Illner: Na prima, Frau Illner, willkommen in der heilen Welt! Aber war da nicht gerade was mit Ihrem Chefredakteur?

Illner: Das war alles andere als schön. Wir leben eben nicht in einer heilen Welt. Dass es immer wieder Druck aus Parteien und Gremien gibt, ändert nichts daran, dass öffentlich-rechtliches Fernsehen kein Staatsfernsehen ist und werden darf. Die Idee, dass auch die journalistischen "Kontrolleure" kontrolliert werden, ist richtig. Das ist die Aufgabe der Öffentlichkeit, ihrer Vertreter in den Gremien, der kritischen Medienjournalisten und vor allem der Zuschauer. Das Internet bietet hier übrigens hervorragende Möglichkeiten. Es wäre gut, wenn dieser jüngste Fall dafür sorgen würde, dass die Strukturen überdacht werden. Wie das genau geschehen kann, ist kompliziert. Das Prinzip aber ist einfach: Auch in den Aufsichtsgremien braucht es eben mehr unabhängige Personen.

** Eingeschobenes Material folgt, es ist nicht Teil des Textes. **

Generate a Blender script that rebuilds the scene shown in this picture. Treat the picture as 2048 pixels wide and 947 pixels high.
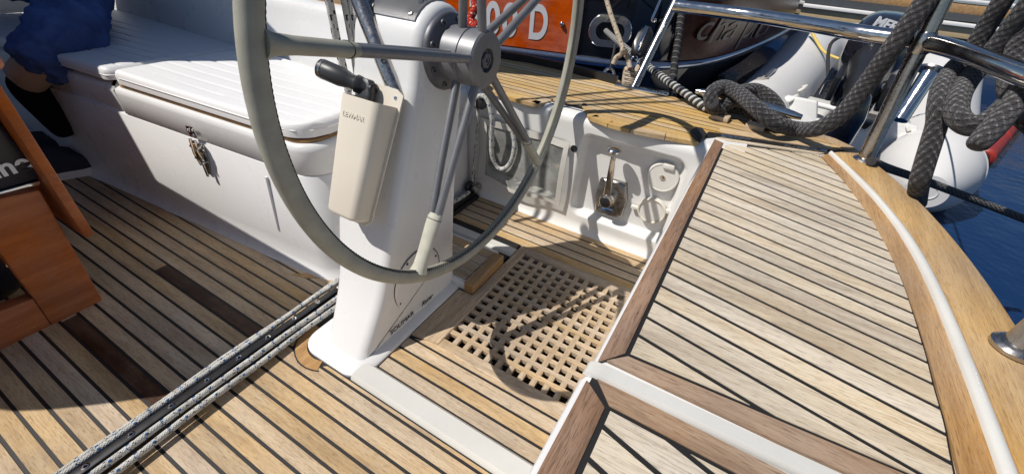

Illner: Und die Erde ist eine Scheibe ...

Illner: Nee, unabhängige Journalisten gibt es zum Glück noch viele - in Zeitungen, Verlagen, Sendern und Online-Plattformen. Aber wie lange es sie noch gibt, das ist eine offene Frage. In den USA erleben wir ein Massensterben von Qualitätsmedien (vor allem Zeitungen), in Frankreich stützt der Staat Zeitungen und Online-Medien mit Milliarden. Für das Überleben des Journalismus müssen wir auch über Lösungen nachdenken, die zwischen Markt und Staat funktionieren. Denn nicht nur Banken sind systemrelevant. Der unabhängige Journalismus ist es auch.

Illner: Frau Illner, ich danke Ihnen für dieses Selbstgespräch.

Maybrit Illner, Jahrgang 1965, ist Journalistin und Moderatorin. Sie begann ihre Karriere in der Sportredaktion des DDR-Fernsehens. Acht Jahre lang moderierte sie das ZDF-Morgenmagazin. Seit 1999 ist sie das Gesicht des Polit-Talks im ZDF.